La Bible avant la Bible - La grande révélation des manuscrits de la mer Morte
de André Paul
Cerf 2005 /  28 €- 183.4  ffr. / 266 pages
ISBN : 2-204-07354-7
FORMAT : 15x22 cm

L'auteur du compte rendu : Historienne et journaliste, Jacqueline Martin-Bagnaudez est particulièrement sensibilisée aux questions d’histoire des religions et d’histoire des mentalités. Elle a publié (chez Desclée de Brouwer) des ouvrages d’initiation portant notamment sur le Moyen Age et sur l’histoire de l’art.
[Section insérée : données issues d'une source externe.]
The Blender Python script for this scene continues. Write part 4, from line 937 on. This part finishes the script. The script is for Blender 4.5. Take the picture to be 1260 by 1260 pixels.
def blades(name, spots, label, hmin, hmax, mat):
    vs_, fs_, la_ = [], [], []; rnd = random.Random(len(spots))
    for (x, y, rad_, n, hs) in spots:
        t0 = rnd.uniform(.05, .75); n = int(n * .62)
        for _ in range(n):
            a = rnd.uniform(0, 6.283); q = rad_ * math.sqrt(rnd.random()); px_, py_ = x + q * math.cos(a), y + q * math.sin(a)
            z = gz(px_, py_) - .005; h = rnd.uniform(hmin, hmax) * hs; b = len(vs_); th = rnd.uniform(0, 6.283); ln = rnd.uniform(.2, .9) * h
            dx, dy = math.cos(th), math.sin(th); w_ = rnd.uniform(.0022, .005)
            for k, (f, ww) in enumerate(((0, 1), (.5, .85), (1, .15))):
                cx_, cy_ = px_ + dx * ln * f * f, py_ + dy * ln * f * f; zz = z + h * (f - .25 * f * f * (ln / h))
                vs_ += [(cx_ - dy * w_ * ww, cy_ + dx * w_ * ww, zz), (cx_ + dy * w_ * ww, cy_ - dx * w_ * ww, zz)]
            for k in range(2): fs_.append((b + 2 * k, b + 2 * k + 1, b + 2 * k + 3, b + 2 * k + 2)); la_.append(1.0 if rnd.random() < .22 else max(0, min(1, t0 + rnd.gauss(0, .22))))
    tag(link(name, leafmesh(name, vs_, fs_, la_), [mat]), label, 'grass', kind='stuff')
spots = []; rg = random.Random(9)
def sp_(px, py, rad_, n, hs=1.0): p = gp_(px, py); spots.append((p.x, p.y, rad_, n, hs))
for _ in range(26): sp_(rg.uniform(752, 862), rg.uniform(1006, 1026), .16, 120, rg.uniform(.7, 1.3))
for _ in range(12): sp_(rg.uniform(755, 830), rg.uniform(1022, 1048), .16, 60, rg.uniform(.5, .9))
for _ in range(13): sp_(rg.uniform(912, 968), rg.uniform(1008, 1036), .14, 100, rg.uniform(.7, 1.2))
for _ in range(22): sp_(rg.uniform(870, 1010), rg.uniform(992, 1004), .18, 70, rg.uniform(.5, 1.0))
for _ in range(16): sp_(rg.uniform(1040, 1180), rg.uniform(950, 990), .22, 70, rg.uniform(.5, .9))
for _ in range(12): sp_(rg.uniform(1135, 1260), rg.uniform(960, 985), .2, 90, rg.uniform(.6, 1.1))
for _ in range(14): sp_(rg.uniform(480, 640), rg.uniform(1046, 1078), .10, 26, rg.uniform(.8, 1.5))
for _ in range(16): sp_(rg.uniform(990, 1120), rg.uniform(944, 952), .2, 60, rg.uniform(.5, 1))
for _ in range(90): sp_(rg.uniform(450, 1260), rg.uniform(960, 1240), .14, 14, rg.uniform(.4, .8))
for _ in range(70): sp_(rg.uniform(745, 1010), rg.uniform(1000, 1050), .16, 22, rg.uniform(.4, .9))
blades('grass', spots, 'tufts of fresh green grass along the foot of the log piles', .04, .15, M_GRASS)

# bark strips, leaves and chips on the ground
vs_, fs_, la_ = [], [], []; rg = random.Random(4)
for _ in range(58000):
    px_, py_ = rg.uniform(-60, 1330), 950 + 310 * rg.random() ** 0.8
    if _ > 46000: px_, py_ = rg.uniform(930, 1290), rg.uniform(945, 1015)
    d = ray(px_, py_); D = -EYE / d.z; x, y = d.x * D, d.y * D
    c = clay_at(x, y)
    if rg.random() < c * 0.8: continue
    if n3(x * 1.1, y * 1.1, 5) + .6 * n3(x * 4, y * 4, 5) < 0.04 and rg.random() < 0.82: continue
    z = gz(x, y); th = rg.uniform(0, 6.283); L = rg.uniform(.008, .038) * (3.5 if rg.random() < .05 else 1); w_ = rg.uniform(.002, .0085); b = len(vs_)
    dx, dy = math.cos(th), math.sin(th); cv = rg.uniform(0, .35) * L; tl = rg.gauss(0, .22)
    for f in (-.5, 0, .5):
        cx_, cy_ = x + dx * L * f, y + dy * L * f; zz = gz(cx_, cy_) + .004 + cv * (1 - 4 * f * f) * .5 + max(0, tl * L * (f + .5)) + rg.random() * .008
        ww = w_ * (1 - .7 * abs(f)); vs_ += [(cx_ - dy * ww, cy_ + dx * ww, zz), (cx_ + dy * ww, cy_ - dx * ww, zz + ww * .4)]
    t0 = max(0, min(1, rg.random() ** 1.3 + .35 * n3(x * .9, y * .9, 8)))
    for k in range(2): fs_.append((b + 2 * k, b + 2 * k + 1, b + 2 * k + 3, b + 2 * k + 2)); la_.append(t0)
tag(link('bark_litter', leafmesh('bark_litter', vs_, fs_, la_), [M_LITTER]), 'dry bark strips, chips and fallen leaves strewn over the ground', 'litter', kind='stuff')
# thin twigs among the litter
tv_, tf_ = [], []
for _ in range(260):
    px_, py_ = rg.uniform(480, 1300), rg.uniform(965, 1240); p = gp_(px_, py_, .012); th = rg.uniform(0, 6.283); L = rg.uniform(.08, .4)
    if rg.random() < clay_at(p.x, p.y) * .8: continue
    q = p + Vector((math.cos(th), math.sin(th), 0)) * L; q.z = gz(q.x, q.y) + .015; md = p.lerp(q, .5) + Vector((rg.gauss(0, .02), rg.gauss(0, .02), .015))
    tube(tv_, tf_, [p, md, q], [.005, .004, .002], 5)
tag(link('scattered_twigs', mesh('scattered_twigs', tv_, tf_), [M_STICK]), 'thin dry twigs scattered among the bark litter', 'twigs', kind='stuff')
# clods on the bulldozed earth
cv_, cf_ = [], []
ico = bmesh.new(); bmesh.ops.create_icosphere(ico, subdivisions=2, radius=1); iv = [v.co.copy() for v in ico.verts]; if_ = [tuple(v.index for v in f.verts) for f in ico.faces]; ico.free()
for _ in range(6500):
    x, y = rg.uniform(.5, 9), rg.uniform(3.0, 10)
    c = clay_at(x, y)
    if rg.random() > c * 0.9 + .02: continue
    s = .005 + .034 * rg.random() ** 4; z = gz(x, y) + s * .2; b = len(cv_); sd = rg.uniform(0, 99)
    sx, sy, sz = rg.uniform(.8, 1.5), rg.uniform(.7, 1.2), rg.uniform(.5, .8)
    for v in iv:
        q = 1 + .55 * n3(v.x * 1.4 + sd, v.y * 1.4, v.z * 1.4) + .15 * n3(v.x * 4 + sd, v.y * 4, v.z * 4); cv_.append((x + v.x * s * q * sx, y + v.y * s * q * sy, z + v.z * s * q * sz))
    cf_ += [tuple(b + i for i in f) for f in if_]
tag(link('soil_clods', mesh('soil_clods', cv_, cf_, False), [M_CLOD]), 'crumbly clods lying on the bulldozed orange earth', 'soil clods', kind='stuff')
Pour une Bible tritocanonique ?

Par deux fois, le mot «Bible» est utilisé dans le titre de cet ouvrage, alors qu’il n’apparaît pas avant le XIIe siècle (de notre ère) et dans un contexte chrétien ; il est ici mis en relation avec des documents textuels, certes sacrés, mais juifs, et datés en gros du Ier siècle… Et pourtant c’est bien à la découverte de ce qu’était l’écriture biblique avant que n’en soit définis les canons ‑ telle par exemple que les juifs contemporains de Jésus la connaissait ‑ qu’introduit ce livre, donné en ouverture à la publication bilingue des textes qumraniens qu’entreprennent les éditions du Cerf sous la direction d’André Paul.
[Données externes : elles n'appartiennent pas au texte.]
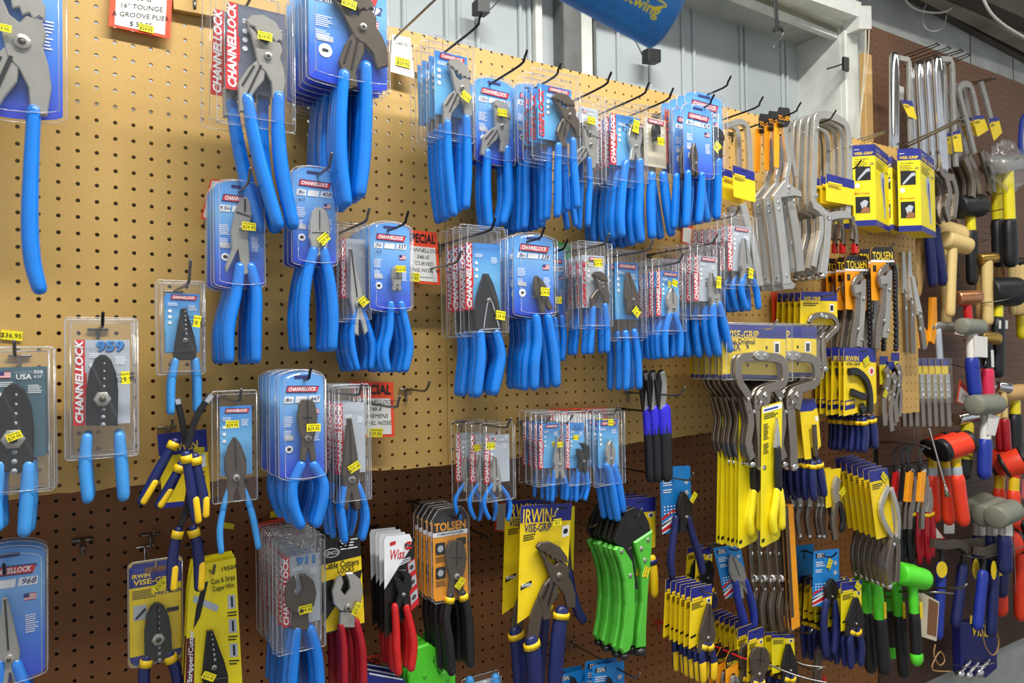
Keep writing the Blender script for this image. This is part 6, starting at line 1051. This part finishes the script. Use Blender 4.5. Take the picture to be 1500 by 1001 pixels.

Bref retour en arrière pour comprendre les enjeux. Lorsque furent découverts, il y a une soixantaine d’années, les premiers rouleaux de la mer Morte, on crut avoir mis la main sur les écrits du mouvement essénien, connu auparavant par des sources seulement indirectes. Mais les trouvailles se multipliant et les archéologues s’étant livrés à une travail approfondi de mise en situation des lieux et des sites, il a fallu réviser l’enthousiasme premier, ou plutôt rectifier son objet. À ce jour, 800 rouleaux ont été retrouvés, 200 seulement étant véritablement «bibliques», et seule une faible partie d’entre eux reflètent une mentalité particulière. En place de la bibliothèque d’une secte, il semble bien qu’on ait trouvé, dans des sites quelque peu dispersés, des textes que des gens de Jérusalem et de Jéricho auraient cherché à mettre en lieu sûr devant la menace romaine, vers 68.
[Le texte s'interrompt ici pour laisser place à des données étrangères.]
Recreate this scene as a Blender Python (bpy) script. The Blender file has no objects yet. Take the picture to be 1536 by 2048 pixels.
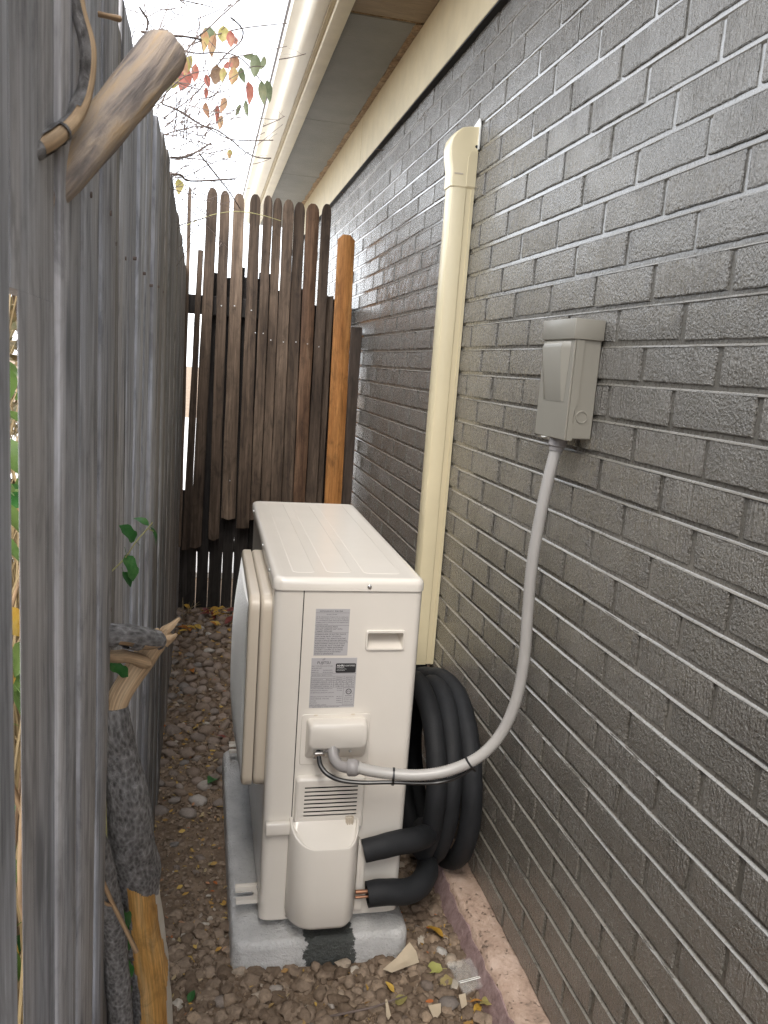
import bpy, bmesh, math, random
from mathutils import Vector, Matrix, noise as mnoise

sc = bpy.context.scene
COL = sc.collection
rnd = random.Random(11)

# ------------------------------------------------------------------ camera
cam_d = bpy.data.cameras.new('camera')
cam = bpy.data.objects.new('camera', cam_d)
COL.objects.link(cam)
CAM = Vector((-0.1605, -1.6403, 1.2569))
RX = Vector((0.973926, -0.215215, 0.071772))
DN = Vector((0.030904, -0.187556, -0.981768))
FW = Vector((0.224752, 0.958387, -0.176015))
m = Matrix.Identity(4)
for i in range(3):
    m[i][0] = RX[i]; m[i][1] = -DN[i]; m[i][2] = -FW[i]; m[i][3] = CAM[i]
cam.matrix_world = m
cam_d.sensor_fit = 'VERTICAL'
cam_d.sensor_height = 36.0
cam_d.lens = 28.11
cam_d.clip_start = 0.02
cam_d.clip_end = 400
cam_d.dof.use_dof = True
cam_d.dof.focus_distance = 1.75
cam_d.dof.aperture_fstop = 20.0
sc.camera = cam

# ------------------------------------------------------------------ sky, sun, exposure
w = bpy.data.worlds.new('World'); sc.world = w; w.use_nodes = True
nt = w.node_tree; nt.nodes.clear()
o_ = nt.nodes.new('ShaderNodeOutputWorld'); bg = nt.nodes.new('ShaderNodeBackground')
sky = nt.nodes.new('ShaderNodeTexSky'); sky.sky_type = 'NISHITA'; sky.sun_disc = False
SUN_EL, SUN_AZ = math.radians(52), math.radians(200)
sky.sun_elevation = SUN_EL; sky.sun_rotation = SUN_AZ
sky.dust_density = 4.0; sky.air_density = 1.0
mx = nt.nodes.new('ShaderNodeMix'); mx.data_type = 'RGBA'
mx.inputs[0].default_value = 0.66
nt.links.new(sky.outputs[0], mx.inputs[6])
mx.inputs[7].default_value = (12.5, 12.85, 13.4, 1)      # even white cloud cover
nt.links.new(mx.outputs[2], bg.inputs[0]); bg.inputs[1].default_value = 0.115
nt.links.new(bg.outputs[0], o_.inputs[0])
sd = bpy.data.lights.new('sun', 'SUN'); sd.energy = 0.9; sd.angle = math.radians(25); sd.color = (1.0, 0.95, 0.88)
so = bpy.data.objects.new('sun', sd); COL.objects.link(so)
# from behind and a little to the left of the camera
sdir = Vector((math.sin(SUN_AZ) * math.cos(SUN_EL), math.cos(SUN_AZ) * math.cos(SUN_EL), math.sin(SUN_EL)))
so.rotation_euler = sdir.to_track_quat('Z', 'Y').to_euler(); so.location = (0, -3, 6)
vs = sc.view_settings
vs.view_transform = 'Standard'; vs.look = 'None'; vs.gamma = 1.0; vs.use_curve_mapping = False
vs.exposure = 1.56
sc.cycles.use_denoising = True; sc.cycles.denoiser = 'OPENIMAGEDENOISE'
sc.cycles.denoising_input_passes = 'RGB_ALBEDO_NORMAL'; sc.cycles.denoising_prefilter = 'NONE'
sc.cycles.max_bounces = 8; sc.cycles.diffuse_bounces = 5; sc.cycles.caustics_reflective = False
sc.cycles.caustics_refractive = False

# ------------------------------------------------------------------ node helpers
class NT:
    def __init__(s, name):
        s.m = bpy.data.materials.new(name); s.m.use_nodes = True
        s.t = s.m.node_tree; s.b = s.t.nodes['Principled BSDF']
        s.co = None
    def n(s, typ, **kw):
        nd = s.t.nodes.new(typ)
        for k, v in kw.items(): setattr(nd, k, v)
        return nd
    def l(s, a, b): s.t.links.new(a, b)
    def coord(s, rand=True, attr=None):
        if s.co is not None: return s.co
        if attr: out = s.n('ShaderNodeAttribute', attribute_name=attr).outputs['Vector']
        else: out = s.n('ShaderNodeTexCoord').outputs['Object']
        if rand:
            oi = s.n('ShaderNodeObjectInfo'); mu = s.n('ShaderNodeVectorMath', operation='SCALE')
            mu.inputs[0].default_value = (37.0, 51.0, 23.0); s.l(oi.outputs['Random'], mu.inputs['Scale'])
            ad = s.n('ShaderNodeVectorMath', operation='ADD'); s.l(out, ad.inputs[0]); s.l(mu.outputs[0], ad.inputs[1]); out = ad.outputs[0]
        s.co = out; return out
    def noise(s, scale=(1, 1, 1), detail=6, rough=.6, dist=0.0, vec=None):
        mp = s.n('ShaderNodeMapping'); mp.inputs['Scale'].default_value = scale
        s.l(vec if vec is not None else s.coord(), mp.inputs['Vector'])
        no = s.n('ShaderNodeTexNoise'); no.inputs['Scale'].default_value = 1.0
        no.inputs['Detail'].default_value = detail; no.inputs['Roughness'].default_value = rough
        no.inputs['Distortion'].default_value = dist
        s.l(mp.outputs[0], no.inputs['Vector']); return no.outputs[0]
    def vor(s, scale, feature='F1', vec=None):
        mp = s.n('ShaderNodeMapping'); mp.inputs['Scale'].default_value = scale
        s.l(vec if vec is not None else s.coord(), mp.inputs['Vector'])
        v = s.n('ShaderNodeTexVoronoi', feature=feature); v.inputs['Scale'].default_value = 1.0
        s.l(mp.outputs[0], v.inputs['Vector']); return v.outputs[0]
    def ramp(s, fac, stops, interp='LINEAR'):
        r = s.n('ShaderNodeValToRGB'); r.color_ramp.interpolation = interp
        e = r.color_ramp.elements
        while len(e) < len(stops): e.new(.5)
        for el, (p, c) in zip(e, stops):
            el.position = p; el.color = (c, c, c, 1) if isinstance(c, (int, float)) else (*c, 1)
        s.l(fac, r.inputs[0]); return r.outputs[0]
    def math(s, op, a, b=None, clamp=False):
        nd = s.n('ShaderNodeMath', operation=op); nd.use_clamp = clamp
        for i, x in enumerate((a, b)):
            if x is None: continue
            if isinstance(x, (int, float)): nd.inputs[i].default_value = x
            else: s.l(x, nd.inputs[i])
        return nd.outputs[0]
    def mix(s, fac, a, b, mode='MIX'):
        nd = s.n('ShaderNodeMix', data_type='RGBA', blend_type=mode)
        for i, x in ((0, fac), (6, a), (7, b)):
            if isinstance(x, (int, float)): nd.inputs[i].default_value = x
            elif isinstance(x, tuple): nd.inputs[i].default_value = (*x, 1)
            else: s.l(x, nd.inputs[i])
        return nd.outputs[2]
    def bump(s, h, dist=.001, strength=1.0, prev=None):
        b = s.n('ShaderNodeBump'); b.inputs['Distance'].default_value = dist; b.inputs['Strength'].default_value = strength
        s.l(h, b.inputs['Height'])
        if prev is not None: s.l(prev, b.inputs['Normal'])
        return b.outputs[0]
    def set(s, col=None, rough=None, normal=None, spec=None, metal=None, coat=None):
        def put(k, v):
            if v is None: return
            if isinstance(v, tuple): s.b.inputs[k].default_value = (*v, 1)
            elif isinstance(v, (int, float)): s.b.inputs[k].default_value = v
            else: s.l(v, s.b.inputs[k])
        put('Base Color', col); put('Roughness', rough); put('Normal', normal)
        put('Specular IOR Level', spec); put('Metallic', metal); put('Coat Weight', coat)
        return s.m
    def rand(s): return s.n('ShaderNodeObjectInfo').outputs['Random']
    def island(s): return s.n('ShaderNodeNewGeometry').outputs['Random Per Island']

def wood(name, stops, crack=.5, rough=.75, bumpd=.0012, spec=.35, attr=None, hue=None, rv=.16):
    k = NT(name); k.coord(True, attr)
    g = k.noise((48, 48, 2.4), 7, .62, .5)
    lo = k.noise((10, 10, 1.5), 4, .55, .6)
    fi = k.noise((330, 330, 7), 3, .6)
    cr = k.noise((34, 34, 1.3), 3, .5, .3)
    f = k.math('ADD', k.math('MULTIPLY', g, .62), k.math('MULTIPLY', lo, .38))
    f = k.math('ADD', k.math('MULTIPLY', k.math('SUBTRACT', f, .5), 1.15), .5)
    f = k.math('ADD', f, k.math('MULTIPLY', k.math('SUBTRACT', k.rand(), .5), rv))
    c = k.ramp(f, stops)
    if hue: c = k.mix(k.ramp(k.noise((7, 7, 1.2), 3, .5, .4), [(.45, 0.0), (.6, .75)]), c, k.mix(1.0, c, hue, 'MULTIPLY'))
    fm = k.ramp(fi, [(.33, .62), (.64, 1.2)])
    c = k.mix(.8, c, fm, 'MULTIPLY')
    mo = k.noise((24, 24, 8), 6, .7, .8)
    c = k.mix(.9, c, k.ramp(mo, [(.34, .55), (.5, 1.0), (.66, 1.18)]), 'MULTIPLY')
    kn = k.vor((6.5, 6.5, 2.4)); c = k.mix(k.ramp(kn, [(.06, .8), (.13, .0)]), c, tuple(x * .45 for x in stops[1][1]))
    cm = k.ramp(cr, [(crack - .17, .16), (crack - .13, 1.0)])
    c = k.mix(.85, c, cm, 'MULTIPLY')
    h = k.math('ADD', k.math('MULTIPLY', g, .5), k.math('ADD', k.math('MULTIPLY', fi, .25), k.math('MULTIPLY', cm, .5)))
    return k.set(c, rough, k.bump(h, bumpd, 1.0), spec)

def plain(name, col, rough=.5, metal=0.0, nscale=0, ndist=.0004, var=.06, spec=.5, rvar=.05):
    k = NT(name)
    lo = k.noise((9, 9, 9), 4, .6)
    a = tuple(x * (1 - var) for x in col); b = tuple(min(1, x * (1 + var)) for x in col)
    c = k.ramp(lo, [(.35, a), (.65, b)])
    rg = k.ramp(k.noise((22, 22, 22), 4, .6), [(.3, max(.02, rough - rvar)), (.7, min(1, rough + rvar))])
    nrm = k.bump(k.noise((nscale,) * 3, 4, .6), ndist) if nscale else None
    return k.set(c, rg, nrm, spec, metal)

# ------------------------------------------------------------------ materials
def brick_paint(name, base, streak=True, dist=.018, rough=.20):
    k = NT(name)
    a = k.noise((210, 210, 15) if streak else (170, 170, 170), 3, .6)
    b = k.noise((240, 240, 190), 3, .62)
    c = k.noise((110, 110, 90), 3, .6)
    sel = k.ramp(k.math('ADD', k.noise((6, 6, 6), 2, .5), k.math('MULTIPLY', k.math('SUBTRACT', k.rand(), .5), .5)), [(.38, .3), (.6, 1.0)])
    h = k.math('ADD', k.math('MULTIPLY', a, sel), k.math('ADD', k.math('MULTIPLY', b, .42), k.math('MULTIPLY', c, .2)))
    lo = k.noise((7, 7, 7), 4, .6)
    oi = k.math('MULTIPLY', k.math('SUBTRACT', k.rand(), .5), .35)
    f = k.math('ADD', lo, oi)
    col = k.ramp(f, [(.25, tuple(x * .84 for x in base)), (.75, tuple(x * 1.18 for x in base))])
    rg = k.ramp(c, [(.3, rough - .05), (.7, rough + .10)])
    nb = k.bump(h, dist, 1.0)
    k.set(col, rg, nb, 1.0, None, .7)
    k.b.inputs['Coat Roughness'].default_value = .12
    k.l(k.bump(h, dist * .22, 1.0), k.b.inputs['Coat Normal'])
    return k.m
M_BRICK = brick_paint('painted_brick', (.18, .166, .140))
M_HEAD = brick_paint('painted_head_joint', (.145, .134, .113), False, .0010, .26)
M_MORTAR = brick_paint('painted_mortar', (.20, .185, .157), False, .0012, .28)
GREY = [(.22, (.12, .123, .135)), (.40, (.32, .335, .372)), (.55, (.47, .492, .545)), (.76, (.66, .685, .74))]
M_GREYWOOD = wood('weathered_grey_cedar', GREY, .46, .72, .0006, hue=(1.0, .92, .82))
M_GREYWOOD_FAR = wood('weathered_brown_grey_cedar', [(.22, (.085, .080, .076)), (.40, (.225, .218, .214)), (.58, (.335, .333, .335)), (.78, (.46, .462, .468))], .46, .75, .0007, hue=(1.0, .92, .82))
M_PICKET = wood('old_brown_picket', [(.25, (.028, .018, .012)), (.45, (.08, .056, .04)), (.6, (.14, .10, .072)), (.78, (.25, .185, .135))], .43, .75, .0012)
M_PICKET_RED = wood('old_reddish_picket', [(.25, (.03, .016, .01)), (.45, (.10, .055, .032)), (.6, (.17, .10, .06)), (.78, (.27, .19, .13))], .43, .75, .0012)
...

Alors, quel est leur intérêt ? D’abord, on peut mettre en avant, en sus des nouveautés indéniables, même si elles sont moins nombreuses qu’on a pu le croire, le fait que les écrits qumraniens livrent parfois des textes dont on ne possédait que des recensions lointaines : par exemple Hénoch, les Jubilés, connus autrefois seulement par des versions éthiopiennes. Mais surtout ils livrent un état des livres que les juifs du Ier siècle considéraient comme inspirés à cette époque où il n’existait pas de canon formel. Ils nous permettent de plonger dans toute sa vigueur dans une mentalité pré-chrétienne et pré-rabbinique encore intacte. Aux chercheurs du XXIe siècle, ils permettent de traiter différemment «du canon biblique, de sa formation et de sa fonction» (p.209). C’est ce qu’expose A. Paul dans ce livre érudit qui dresse le catalogue commenté des apports

On sait que les bibles protestantes rejettent la canonicité d’un certain nombre de livres appartenant à la Bible catholique, qualifiés de «deutérocanoniques» (Judith, le Livre de la Sagesse, etc.) et parfois simplement donnés comme des annexes «apocryphes» au texte sacré. André Paul, familier depuis toujours des écrits qumraniens, se prend à rêver de la constitution d’une bible «tritocanonique», qui intégrerait Livre des Jubilés et Rouleau du Temple. Passionnant chantier en ouverture à la collection qu’il dirige.